In this narrative scheme, the U.S. government, as the “leader of the free world,” has taken on the duty of propagating and defending democracy, market economy and property throughout the world.

Why does it do it? The United States assumes that humanity´s future depends on it, and even more so, the United States believes that it is incapable of surviving on a planet dominated by a different system than the one created by the Founding Fathers in 1776. Until now, the United States’ mission of defending democracy has been successful, not just for itself but also the 20 nations that have closely followed its model of government.

After all, the 20th century was Washington´s time, and in order to continue as the dominant nation, the country counts on absolute technological leadership, the Pentagon, CIA, Drug Enforcement Administration, Voice of America, National Endowment for Democracy, Association for International Development, North Atlantic Treaty Organization, close ties to the European Union, economic resources that have created an incredibly productive society, the State Department, the best 100 universities on the planet and a legal, military and propaganda strategy that reflects its global power.

Cuba and the United States

And Cuba?

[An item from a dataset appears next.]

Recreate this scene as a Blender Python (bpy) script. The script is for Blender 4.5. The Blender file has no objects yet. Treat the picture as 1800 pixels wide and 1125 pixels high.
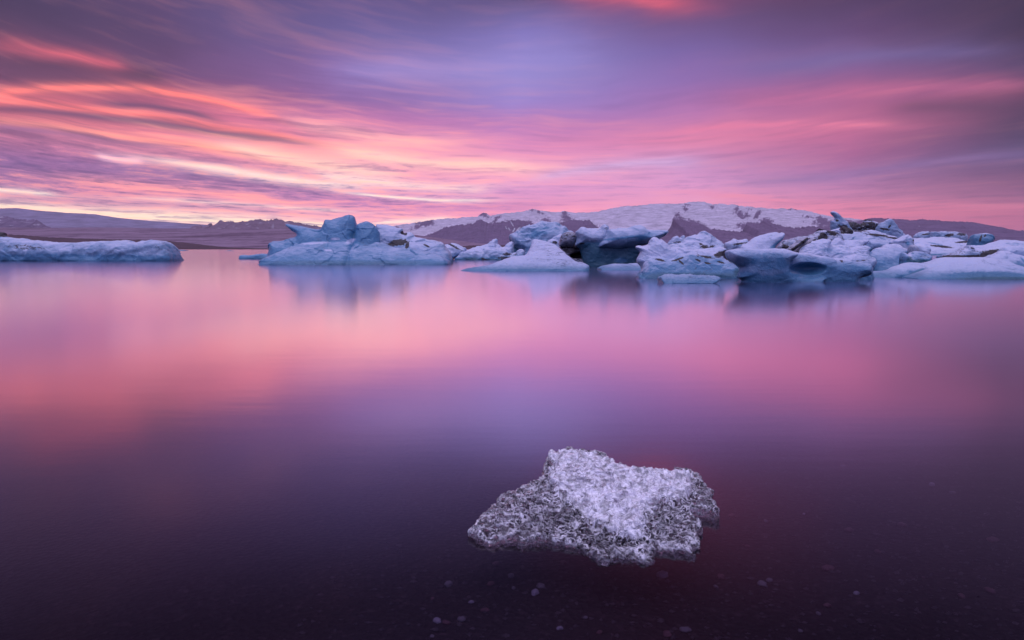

Obama sees Cuba — and he is only partly mistaken — as a small, impoverished, unproductive Caribbean island, governed by colorful old men, who are stubborn survivors of the collapse of communism, dragged into a confrontation with Washington as a result of the Cold War, and capable of very little harm to the United States because they are an entirely inoffensive entity.

Therefore, Obama, as a counterpoint to the previous 10 presidents, who does not understand the Castros, and who ignores the fact that the ability to choose your enemies is not among the White House’s powers — because hatred is not controlled by the hated but rather by the hater — decreed the unilateral end to the hostilities and began, so he thought, the process of reconciliation. He did not advertise that the collision between the two countries is not the product of a comedy of historic errors, but rather the inevitable meeting of two adversarial visions and missions.

In order for true reconciliation to occur, one of the two must leave the field and renounce the battle to impose its political model. Neither one is ready to do that. And so the fight continues.